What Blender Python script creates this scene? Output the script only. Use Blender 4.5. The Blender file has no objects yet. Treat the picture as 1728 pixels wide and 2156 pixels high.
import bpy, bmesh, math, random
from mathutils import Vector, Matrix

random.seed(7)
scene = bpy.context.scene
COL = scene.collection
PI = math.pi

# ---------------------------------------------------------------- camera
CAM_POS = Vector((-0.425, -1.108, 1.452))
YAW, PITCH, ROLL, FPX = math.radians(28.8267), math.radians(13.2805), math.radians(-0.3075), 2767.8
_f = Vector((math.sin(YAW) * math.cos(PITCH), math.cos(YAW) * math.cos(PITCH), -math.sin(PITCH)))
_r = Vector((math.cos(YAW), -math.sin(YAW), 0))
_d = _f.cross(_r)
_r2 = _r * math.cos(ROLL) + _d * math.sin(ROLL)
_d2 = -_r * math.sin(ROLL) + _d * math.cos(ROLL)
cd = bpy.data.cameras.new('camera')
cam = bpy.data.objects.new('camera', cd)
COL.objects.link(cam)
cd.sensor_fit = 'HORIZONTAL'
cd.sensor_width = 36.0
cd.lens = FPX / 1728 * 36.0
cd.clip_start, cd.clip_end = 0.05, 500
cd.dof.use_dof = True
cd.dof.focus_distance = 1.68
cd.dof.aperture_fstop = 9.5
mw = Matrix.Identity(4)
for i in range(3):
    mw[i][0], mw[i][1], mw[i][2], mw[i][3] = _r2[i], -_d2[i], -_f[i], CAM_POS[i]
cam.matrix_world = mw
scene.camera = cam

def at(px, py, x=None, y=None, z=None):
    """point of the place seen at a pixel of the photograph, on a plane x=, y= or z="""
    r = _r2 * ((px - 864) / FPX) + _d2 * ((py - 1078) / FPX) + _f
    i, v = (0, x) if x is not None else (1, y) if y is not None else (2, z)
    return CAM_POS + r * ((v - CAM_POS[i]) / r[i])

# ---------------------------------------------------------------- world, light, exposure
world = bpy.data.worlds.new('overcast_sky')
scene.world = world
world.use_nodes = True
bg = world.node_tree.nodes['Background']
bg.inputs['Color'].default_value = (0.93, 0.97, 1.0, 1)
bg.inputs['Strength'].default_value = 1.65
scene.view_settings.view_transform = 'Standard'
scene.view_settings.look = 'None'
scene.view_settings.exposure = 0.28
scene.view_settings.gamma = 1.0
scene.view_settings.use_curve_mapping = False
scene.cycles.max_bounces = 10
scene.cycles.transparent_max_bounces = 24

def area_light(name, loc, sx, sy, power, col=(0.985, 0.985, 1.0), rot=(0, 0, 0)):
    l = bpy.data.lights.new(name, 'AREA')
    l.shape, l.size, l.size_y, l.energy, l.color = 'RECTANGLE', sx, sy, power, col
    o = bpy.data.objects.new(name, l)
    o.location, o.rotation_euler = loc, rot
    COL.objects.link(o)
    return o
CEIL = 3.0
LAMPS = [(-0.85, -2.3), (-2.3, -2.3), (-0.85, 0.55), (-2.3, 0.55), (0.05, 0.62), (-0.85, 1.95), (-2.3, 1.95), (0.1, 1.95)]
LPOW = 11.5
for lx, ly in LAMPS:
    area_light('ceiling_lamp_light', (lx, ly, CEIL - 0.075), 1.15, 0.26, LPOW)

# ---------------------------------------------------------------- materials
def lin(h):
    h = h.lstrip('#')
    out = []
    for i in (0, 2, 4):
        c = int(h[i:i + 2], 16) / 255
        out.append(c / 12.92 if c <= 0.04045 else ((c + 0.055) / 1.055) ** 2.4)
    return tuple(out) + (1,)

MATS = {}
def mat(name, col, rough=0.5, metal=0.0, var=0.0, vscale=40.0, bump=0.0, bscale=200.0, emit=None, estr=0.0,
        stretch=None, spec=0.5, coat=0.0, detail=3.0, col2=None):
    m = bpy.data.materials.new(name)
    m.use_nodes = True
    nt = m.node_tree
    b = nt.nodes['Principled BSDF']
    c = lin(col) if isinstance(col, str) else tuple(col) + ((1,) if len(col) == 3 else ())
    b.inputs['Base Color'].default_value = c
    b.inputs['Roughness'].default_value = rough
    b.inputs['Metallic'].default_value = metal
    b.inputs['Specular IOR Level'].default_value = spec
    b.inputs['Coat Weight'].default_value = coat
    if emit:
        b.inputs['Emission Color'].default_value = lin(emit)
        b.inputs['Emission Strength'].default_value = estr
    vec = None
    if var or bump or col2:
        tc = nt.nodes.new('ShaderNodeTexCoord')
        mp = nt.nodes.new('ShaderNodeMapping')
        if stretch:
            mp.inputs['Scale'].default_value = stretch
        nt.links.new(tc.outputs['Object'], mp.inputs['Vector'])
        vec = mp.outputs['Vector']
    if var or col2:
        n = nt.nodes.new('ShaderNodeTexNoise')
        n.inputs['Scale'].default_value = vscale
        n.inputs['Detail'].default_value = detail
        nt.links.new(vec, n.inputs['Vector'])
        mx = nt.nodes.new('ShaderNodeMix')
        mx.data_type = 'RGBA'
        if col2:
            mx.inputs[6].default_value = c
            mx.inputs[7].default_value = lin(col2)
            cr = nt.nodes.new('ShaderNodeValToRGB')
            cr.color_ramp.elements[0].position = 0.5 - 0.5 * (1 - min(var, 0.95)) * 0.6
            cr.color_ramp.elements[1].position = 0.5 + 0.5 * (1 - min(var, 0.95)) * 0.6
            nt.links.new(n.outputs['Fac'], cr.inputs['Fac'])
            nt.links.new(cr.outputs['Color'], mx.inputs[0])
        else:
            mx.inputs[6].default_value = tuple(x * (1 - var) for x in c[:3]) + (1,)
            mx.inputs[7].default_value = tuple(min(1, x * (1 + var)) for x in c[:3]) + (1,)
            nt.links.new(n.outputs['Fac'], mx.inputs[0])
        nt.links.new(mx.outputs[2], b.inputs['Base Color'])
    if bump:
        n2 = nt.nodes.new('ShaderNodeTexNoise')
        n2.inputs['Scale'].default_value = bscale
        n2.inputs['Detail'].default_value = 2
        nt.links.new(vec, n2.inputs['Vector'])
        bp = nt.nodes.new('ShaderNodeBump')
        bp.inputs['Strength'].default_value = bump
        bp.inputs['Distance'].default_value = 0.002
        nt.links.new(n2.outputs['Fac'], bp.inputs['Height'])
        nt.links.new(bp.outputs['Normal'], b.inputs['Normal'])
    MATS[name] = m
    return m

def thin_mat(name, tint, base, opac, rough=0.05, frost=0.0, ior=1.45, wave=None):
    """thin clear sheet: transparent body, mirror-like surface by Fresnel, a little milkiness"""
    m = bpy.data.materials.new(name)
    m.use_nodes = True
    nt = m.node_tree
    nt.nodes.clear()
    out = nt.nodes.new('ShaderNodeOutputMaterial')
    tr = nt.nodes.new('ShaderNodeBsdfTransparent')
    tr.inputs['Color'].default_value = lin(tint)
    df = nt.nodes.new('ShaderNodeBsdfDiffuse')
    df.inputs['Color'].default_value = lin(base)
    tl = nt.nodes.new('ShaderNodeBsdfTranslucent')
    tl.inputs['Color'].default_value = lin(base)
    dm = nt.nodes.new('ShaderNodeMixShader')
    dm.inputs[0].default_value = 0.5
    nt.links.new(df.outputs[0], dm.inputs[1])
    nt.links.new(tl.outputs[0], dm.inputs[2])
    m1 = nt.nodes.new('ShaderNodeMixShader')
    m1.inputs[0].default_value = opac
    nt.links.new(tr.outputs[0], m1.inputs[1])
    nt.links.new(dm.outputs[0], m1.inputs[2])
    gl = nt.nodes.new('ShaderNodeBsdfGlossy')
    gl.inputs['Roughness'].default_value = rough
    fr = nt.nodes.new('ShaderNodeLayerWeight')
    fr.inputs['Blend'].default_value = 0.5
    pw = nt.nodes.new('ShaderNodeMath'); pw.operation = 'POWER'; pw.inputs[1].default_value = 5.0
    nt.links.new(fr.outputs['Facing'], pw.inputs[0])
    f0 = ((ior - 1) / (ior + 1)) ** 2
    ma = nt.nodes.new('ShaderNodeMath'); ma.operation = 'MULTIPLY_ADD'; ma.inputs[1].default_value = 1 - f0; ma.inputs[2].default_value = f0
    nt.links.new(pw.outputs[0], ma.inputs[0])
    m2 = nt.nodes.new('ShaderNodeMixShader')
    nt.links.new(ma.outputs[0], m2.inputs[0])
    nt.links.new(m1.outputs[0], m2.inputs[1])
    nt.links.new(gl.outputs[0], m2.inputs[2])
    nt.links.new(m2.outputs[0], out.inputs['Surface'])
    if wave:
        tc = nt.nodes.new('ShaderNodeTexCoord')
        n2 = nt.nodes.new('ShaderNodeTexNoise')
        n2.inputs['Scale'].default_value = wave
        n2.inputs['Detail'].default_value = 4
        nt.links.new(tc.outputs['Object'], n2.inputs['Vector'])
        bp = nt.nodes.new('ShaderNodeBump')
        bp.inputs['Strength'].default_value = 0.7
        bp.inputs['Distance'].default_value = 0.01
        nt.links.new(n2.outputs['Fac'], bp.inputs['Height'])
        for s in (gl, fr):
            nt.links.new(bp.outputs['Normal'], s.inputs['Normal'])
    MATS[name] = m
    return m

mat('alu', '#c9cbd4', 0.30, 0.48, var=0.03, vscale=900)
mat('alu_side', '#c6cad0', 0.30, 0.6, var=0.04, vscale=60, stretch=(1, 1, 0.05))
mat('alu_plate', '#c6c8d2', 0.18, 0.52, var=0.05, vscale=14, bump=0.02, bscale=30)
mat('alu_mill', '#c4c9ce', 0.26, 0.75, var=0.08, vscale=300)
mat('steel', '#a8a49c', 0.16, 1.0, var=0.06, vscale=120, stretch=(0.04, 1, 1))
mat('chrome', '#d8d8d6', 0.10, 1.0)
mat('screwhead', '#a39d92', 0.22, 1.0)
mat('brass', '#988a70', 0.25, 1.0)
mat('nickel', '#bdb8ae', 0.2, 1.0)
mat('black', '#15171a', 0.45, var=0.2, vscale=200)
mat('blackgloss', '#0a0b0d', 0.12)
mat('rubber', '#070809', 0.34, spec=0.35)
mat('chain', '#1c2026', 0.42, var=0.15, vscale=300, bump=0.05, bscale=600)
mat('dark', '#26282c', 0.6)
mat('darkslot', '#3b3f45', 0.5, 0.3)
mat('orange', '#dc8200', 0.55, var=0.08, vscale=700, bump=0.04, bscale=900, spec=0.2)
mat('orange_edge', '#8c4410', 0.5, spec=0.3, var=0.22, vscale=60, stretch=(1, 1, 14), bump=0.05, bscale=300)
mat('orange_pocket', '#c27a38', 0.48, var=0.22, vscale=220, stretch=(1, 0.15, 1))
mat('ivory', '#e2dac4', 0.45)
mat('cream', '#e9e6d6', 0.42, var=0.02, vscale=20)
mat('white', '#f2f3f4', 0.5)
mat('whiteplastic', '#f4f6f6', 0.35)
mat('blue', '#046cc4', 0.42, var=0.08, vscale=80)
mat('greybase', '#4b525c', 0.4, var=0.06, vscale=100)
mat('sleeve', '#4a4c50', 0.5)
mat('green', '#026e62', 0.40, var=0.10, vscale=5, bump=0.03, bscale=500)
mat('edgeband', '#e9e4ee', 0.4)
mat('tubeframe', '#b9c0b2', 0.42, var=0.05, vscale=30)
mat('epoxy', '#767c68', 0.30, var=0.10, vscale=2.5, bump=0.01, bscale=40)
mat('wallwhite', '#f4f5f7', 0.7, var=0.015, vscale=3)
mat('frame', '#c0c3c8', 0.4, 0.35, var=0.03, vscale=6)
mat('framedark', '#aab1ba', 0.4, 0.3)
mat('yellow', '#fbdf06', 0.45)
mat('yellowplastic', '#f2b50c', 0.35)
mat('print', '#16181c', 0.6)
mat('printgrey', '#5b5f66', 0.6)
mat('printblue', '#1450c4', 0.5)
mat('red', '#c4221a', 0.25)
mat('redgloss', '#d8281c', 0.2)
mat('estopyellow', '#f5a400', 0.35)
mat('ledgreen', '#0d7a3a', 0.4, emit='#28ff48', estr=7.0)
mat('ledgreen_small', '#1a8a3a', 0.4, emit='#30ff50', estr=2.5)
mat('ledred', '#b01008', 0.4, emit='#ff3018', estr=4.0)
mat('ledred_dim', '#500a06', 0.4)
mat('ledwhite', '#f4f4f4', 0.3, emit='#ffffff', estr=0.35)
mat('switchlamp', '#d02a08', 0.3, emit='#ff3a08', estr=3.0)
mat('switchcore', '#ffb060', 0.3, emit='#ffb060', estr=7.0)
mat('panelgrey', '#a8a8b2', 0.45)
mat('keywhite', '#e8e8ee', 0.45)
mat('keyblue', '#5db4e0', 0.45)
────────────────
### [Request]
Write out a verbatim copy of the data, beginning with its first line and ending with the line that contains "return CAM_POS +".

### [Written answer]
What Blender Python script creates this scene? Output the script only. Use Blender 4.5. The Blender file has no objects yet. Treat the picture as 1728 pixels wide and 2156 pixels high.
import bpy, bmesh, math, random
from mathutils import Vector, Matrix

random.seed(7)
scene = bpy.context.scene
COL = scene.collection
PI = math.pi

# ---------------------------------------------------------------- camera
CAM_POS = Vector((-0.425, -1.108, 1.452))
YAW, PITCH, ROLL, FPX = math.radians(28.8267), math.radians(13.2805), math.radians(-0.3075), 2767.8
_f = Vector((math.sin(YAW) * math.cos(PITCH), math.cos(YAW) * math.cos(PITCH), -math.sin(PITCH)))
_r = Vector((math.cos(YAW), -math.sin(YAW), 0))
_d = _f.cross(_r)
_r2 = _r * math.cos(ROLL) + _d * math.sin(ROLL)
_d2 = -_r * math.sin(ROLL) + _d * math.cos(ROLL)
cd = bpy.data.cameras.new('camera')
cam = bpy.data.objects.new('camera', cd)
COL.objects.link(cam)
cd.sensor_fit = 'HORIZONTAL'
cd.sensor_width = 36.0
cd.lens = FPX / 1728 * 36.0
cd.clip_start, cd.clip_end = 0.05, 500
cd.dof.use_dof = True
cd.dof.focus_distance = 1.68
cd.dof.aperture_fstop = 9.5
mw = Matrix.Identity(4)
for i in range(3):
    mw[i][0], mw[i][1], mw[i][2], mw[i][3] = _r2[i], -_d2[i], -_f[i], CAM_POS[i]
cam.matrix_world = mw
scene.camera = cam

def at(px, py, x=None, y=None, z=None):
    """point of the place seen at a pixel of the photograph, on a plane x=, y= or z="""
    r = _r2 * ((px - 864) / FPX) + _d2 * ((py - 1078) / FPX) + _f
    i, v = (0, x) if x is not None else (1, y) if y is not None else (2, z)
    return CAM_POS + r * ((v - CAM_POS[i]) / r[i])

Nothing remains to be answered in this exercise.